Some of my oldest stories strike me as such immature ramblings of a child fantasizing about a world she so dearly wants to be a part of... a world where she doesn't have to sit alone and wile away her time to nothingness... a world where she's surrounded by her idols and they're actually her friends and treat her as their equals (I would positively die if Hotohori were to propose to me! Ai EƤrendil!).

And so, it's understandable that some of that unbridled enthusiasm leaks onto the story like how Orange juice stains your old Polaroids in a weird tone of Sepia.

I hope there are many other similar writers out there... and well... this post is dedicated to all you folks!

And for those who're about to let the world in on your first fan-fic, congratulations! It doesn't take much guts to actually start a story. But to actually publish it online, where the whole world can give you a piece of their mind... it's plain scary in the beginning! And it takes a helluva lot of courage to actually attempt this leap!

And here are some tips for all aspiring 'fan-fic' writers out there! (Please note that I'm no expert in the art of writing... I'm learning this art as I go. And well... sharing some of my pointers does NOT make me authoritative in judging other people and their writings!)

  • Don't worry too much about your chapters and how it sounds... if the english is appropriate enough! The main objective is to present a story and what's the fun in doing it if nobody understands what you've written! Sure that doesn't mean that typos and spelling mistakes are okay... but hey! Writers are human beings as well! And a couple of typos is not going to bring about the end of the world! But... when you write a story on Tolkien's Lord of The Rings completely in SMS language, believe me... unless it's a parody and a sarcastic dig on the present generation's dependence on the Mobile phone, you're not going to fool anyone!

  • Get the whole scene preplanned in your head.
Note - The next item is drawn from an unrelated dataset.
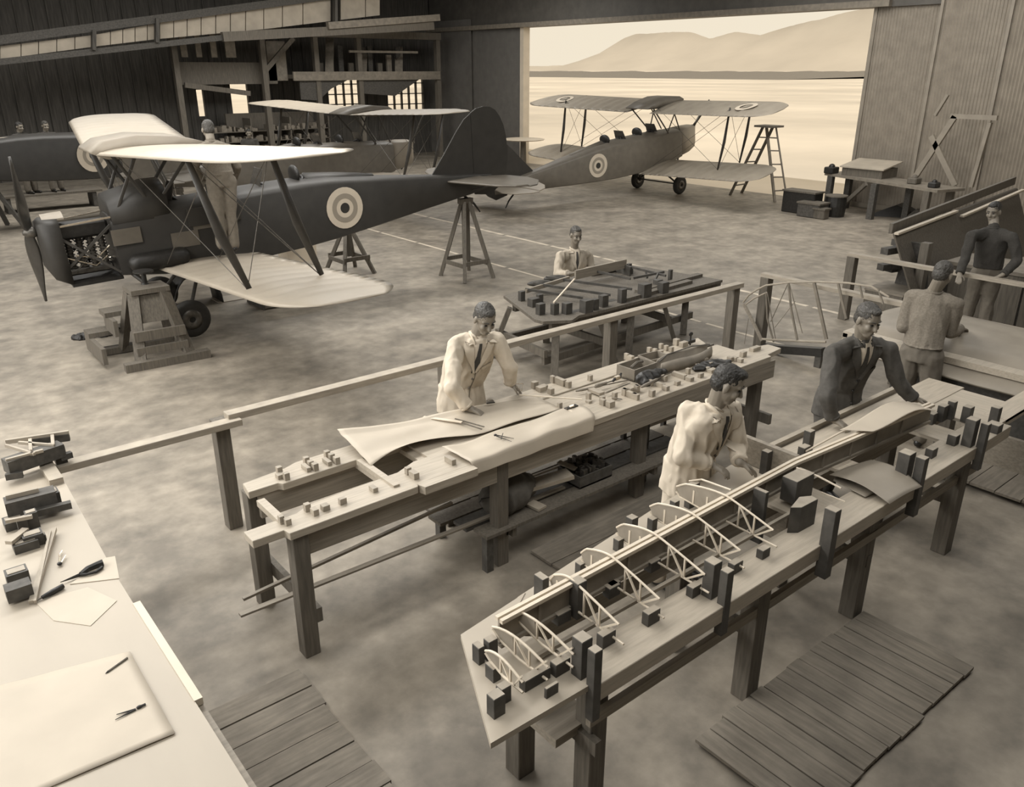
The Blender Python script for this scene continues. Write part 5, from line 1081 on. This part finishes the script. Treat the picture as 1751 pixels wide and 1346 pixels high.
# 2: white coat at the wing jig
f_ = V((.06, -1, 0)); pel = V((3.98, 3.0, .95)); hd = P(1245, 657, 1.61)
person('young man in a white coat and tie working with both hands at the wing jig', f_, hd, (.50, -.75, -.42), P(1224, 693, 1.45), P(1212, 722, 1.32)+V((0, .03, 0)), pel,
       [P(1178, 704, 1.385), P(1250, 702, 1.385)], [P(1168, 782, 1.14), P(1262, 764, 1.12)], [P(1212, 792, 1.07), P(1264, 790, 1.08)], [P(1243, 808, 1.03), P(1280, 798, 1.04)],
       [V((3.88, 3.02, .5)), V((4.10, 3.02, .5))], [V((3.86, 3.1, .08)), V((4.12, 3.08, .08))], hair='hair', leg='coat', hairtop=.006)
# 3: dark suit
f_ = V((-.42, -.90, 0)); hd = P(1484, 547, 1.69); nk = P(1474, 578, 1.52); chs = P(1468, 606, 1.38)+V((.03, .03, 0)); pel = V((chs.x+.06, chs.y+.12, .97))
person('older man in a dark suit and tie resting both hands on the wing jig', f_, hd, (-.30, -.88, -.30), nk, chs, pel,
       [P(1424, 606, 1.42), P(1518, 598, 1.42)], [P(1415, 678, 1.17), P(1535, 652, 1.17)], [P(1424, 716, .99), P(1562, 682, 1.03)], [P(1440, 726, .965), P(1586, 686, 1.0)],
       [V((pel.x-.1, pel.y, .5)), V((pel.x+.12, pel.y, .5))], [V((pel.x-.12, pel.y+.03, .08)), V((pel.x+.14, pel.y+.05, .08))], top='suit', leg='suit', style='suit', hair='hairm')
# 4: man in jumper, back turned
f_ = V((.92, .10, 0)); hd = P(1612, 470, 1.66); nk = P(1598, 497, 1.50); chs = P(1592, 525, 1.34); pel = P(1577, 598, .95)
person('man in a knitted jumper seen from behind bending over the covering bench', f_, hd, (.85, -.05, -.35), nk, chs, pel,
       [P(1634, 520, 1.40), P(1558, 508, 1.40)], [P(1626, 568, 1.12), P(1545, 558, 1.14)], [P(1640, 562, 1.0), P(1580, 560, 1.0)], [P(1655, 562, .97), P(1600, 558, .97)],
       [V((pel.x+.04, pel.y-.13, .5)), V((pel.x+.0, pel.y+.10, .5))], [V((pel.x+.0, pel.y-.14, .08)), V((pel.x-.05, pel.y+.12, .08))], top='jumper', leg='trous', style='jumper', hair='hairm')
# 5: dark jumper standing beyond the rail
f_ = V((-.86, -.45, 0)); hd = P(1699, 362, 1.70); nk = P(1699, 388, 1.52); chs = P(1697, 410, 1.36); pel = V((chs.x+.05, chs.y, .95))
person('man in a dark jumper standing beyond the rails at the right picture edge', f_, hd, (-.85, .0, -.2), nk, chs, pel,
       [P(1662, 404, 1.42), P(1733, 408, 1.42)], [P(1650, 440, 1.16), P(1740, 445, 1.16)], [P(1641, 468, .98), P(1715, 470, 1.0)], [P(1639, 482, .90), P(1700, 476, .95)],
       [V((pel.x-.05, pel.y+.1, .5)), V((pel.x-.02, pel.y-.1, .5))], [V((pel.x-.04, pel.y+.13, .08)), V((pel.x, pel.y-.13, .08))], top='djumper', leg='trous', style='jumper', vox=.012)
# 6: seated worker behind the dark trestle table
f_ = V((-.30, -.95, 0)); Y6 = 8.42; hd = PY(985, 402, Y6-.08); pel = V((PY(982, 460, Y6).x, Y6+.08, .50)); nk = PY(982, 425, Y6); chs = PY(981, 446, Y6+.02)
person('worker in a pale overall sitting behind the dark trestle table', f_, hd, (-.25, -.95, -.25), nk, chs, pel,
       [PY(958, 438, Y6), PY(1005, 436, Y6)], [PY(953, 468, Y6-.05), PY(1012, 462, Y6-.1)], [PY(972, 468, Y6-.28), PY(1002, 464, Y6-.28)], [PY(984, 466, Y6-.33), PY(992, 464, Y6-.33)],
       [V((pel.x-.12, pel.y-.42, .50)), V((pel.x+.12, pel.y-.42, .50))], [V((pel.x-.12, pel.y-.40, .08)), V((pel.x+.12, pel.y-.40, .08))], top='coatg', leg='trous', style='coat', vox=.011, hair='hairm')
t = thing('stool', 'plain wooden stool under the seated worker', 'stool', (pel.x, pel.y+.02, 0)); ob('seat', MB().box(-.17, .17, -.15, .15, .36, .40), 'leg', t)
for sx in (-1, 1):
    for sy in (-1, 1): ob('leg', MB().beam((sx*.16, sy*.14, 0), (sx*.12, sy*.1, .37), .035, .035), 'leg', t)
# 7: mechanic standing on the lower wing
f_ = V((.1, .99, 0)); YW = 10.95; zf = PY(385, 430, YW).z
fx = PY(385, 430, YW).x
pel = PY(378, 305, YW+.05); chs = PY(366, 262, YW+.18); nk = PY(360, 240, YW+.28); hd = PY(356, 222, YW+.36)
person('mechanic in pale trousers standing on the lower wing of the dark biplane', f_, hd, (.1, .95, -.3), nk, chs, pel,
       [PY(392, 256, YW+.2), PY(342, 256, YW+.2)], [PY(405, 285, YW+.2), PY(332, 285, YW+.25)], [PY(400, 305, YW+.4), PY(345, 305, YW+.45)], [PY(398, 312, YW+.5), PY(350, 310, YW+.55)],
       [PY(394, 368, YW+.0), PY(372, 366, YW+.0)], [PY(400, 420, YW-.05), PY(380, 420, YW-.05)], top='jumper', leg='khaki', style='jumper', vox=.011, hair='hairm')
def stander(label, base, f_, top, leg, hair='hair', g=None, h=1.0):
    b_ = V(base); b_.z = base[2] if len(base) > 2 else 0; f_ = nrm(f_); l = V((-f_.y, f_.x, 0)); Z = lambda z, s=0, f=0: b_+V((0, 0, z*h))+l*s+f_*f
    return person(label, f_, Z(1.62, 0, .04), f_-V((0, 0, .2)), Z(1.47), Z(1.32), Z(.93), [Z(1.4, -.18), Z(1.4, .18)], [Z(1.12, -.24, .05), Z(1.12, .24, .05)], [Z(.98, -.2, .26), Z(.98, .2, .26)], [Z(.96, -.16, .36), Z(.96, .16, .36)],
           [Z(.5, -.1), Z(.5, .1)], [Z(.08, -.11), Z(.08, .11)], top=top, leg=leg, style='jumper', vox=.014, hair=hair)
q = P(425, 228, 1.62); stander('dark haired mechanic whose head shows above the near upper wing of the dark biplane', (q.x, q.y, 0), (-.3, -1, 0), 'djumper', 'trous')
q = PY(76, 214, 24.2); zp = q.z-1.64
stander('bareheaded man leaning over the wingless fuselage at the far left', (q.x, q.y, zp), (.2, -1, 0), 'suit', 'trous', 'hairm')
q2 = PY(30, 212, 24.2); stander('man at the left picture edge behind the wingless fuselage', (q2.x, q2.y, zp), (.5, -.8, 0), 'djumper', 'trous')
t = thing('staging', 'low plank staging behind the wingless fuselage at the far left', 'staging', (q.x-.2, 24.2, 0)); ob('plank', MB().box(-1.2, 1.2, -.3, .3, zp-.05, zp), 'leg', t)
for sx in (-1, 1): ob('support', MB().box(sx*1.0-.05, sx*1.0+.05, -.28, .28, 0, zp-.05), 'ldark', t)
for o in list(bpy.data.objects):
    if o.type == 'MESH' and not o.users_collection: bpy.data.objects.remove(o)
This is not the same as getting the whole story planned. You can have a skeletal plan all made up. And you can add interesting flourishes to the bold strokes. This really helps if you have a vague idea and are not sure where you're heading. You can always come up with brilliant sub-plots as you write! But the main plot has to be thoroughly thought out and should not be weak! And yep! That means you don't end up in some weird parallel universe and every single hot guy there falls head over heels for you - unless there's a greater plan!

  • A writer's journey as a...well...writer is quite akin to how a tree grows. The bark still has the rings from the past. And in the same way, each of the stories is a remnant of the past. And one should never forget these remnants. In my case, I marvel at how childish my plots have been and how my style of narration has evolved over time.

  • Never write stories for the sake of (positive) reviews alone! Sure! Getting reviews that praise you is always such an encouraging factor. But that's not the reason we write stories! We write to make ourselves happy. And well... nobody's going to spout out a classic on the first try. Criticisms are meant to help the writer. And as for the flames (read harsh feedback that hardly points out the mistakes)... no 'real' good writer/critic would flame another writer's work. So, if you were to get 'flames', you can always ignore them!
And if there's still doubts gnawing your mind, do let me know! It takes a lot of courage to publish one's works online. And doing that is always winning half the battle! So, go for it, my fledgling writer friends! Ganbatte!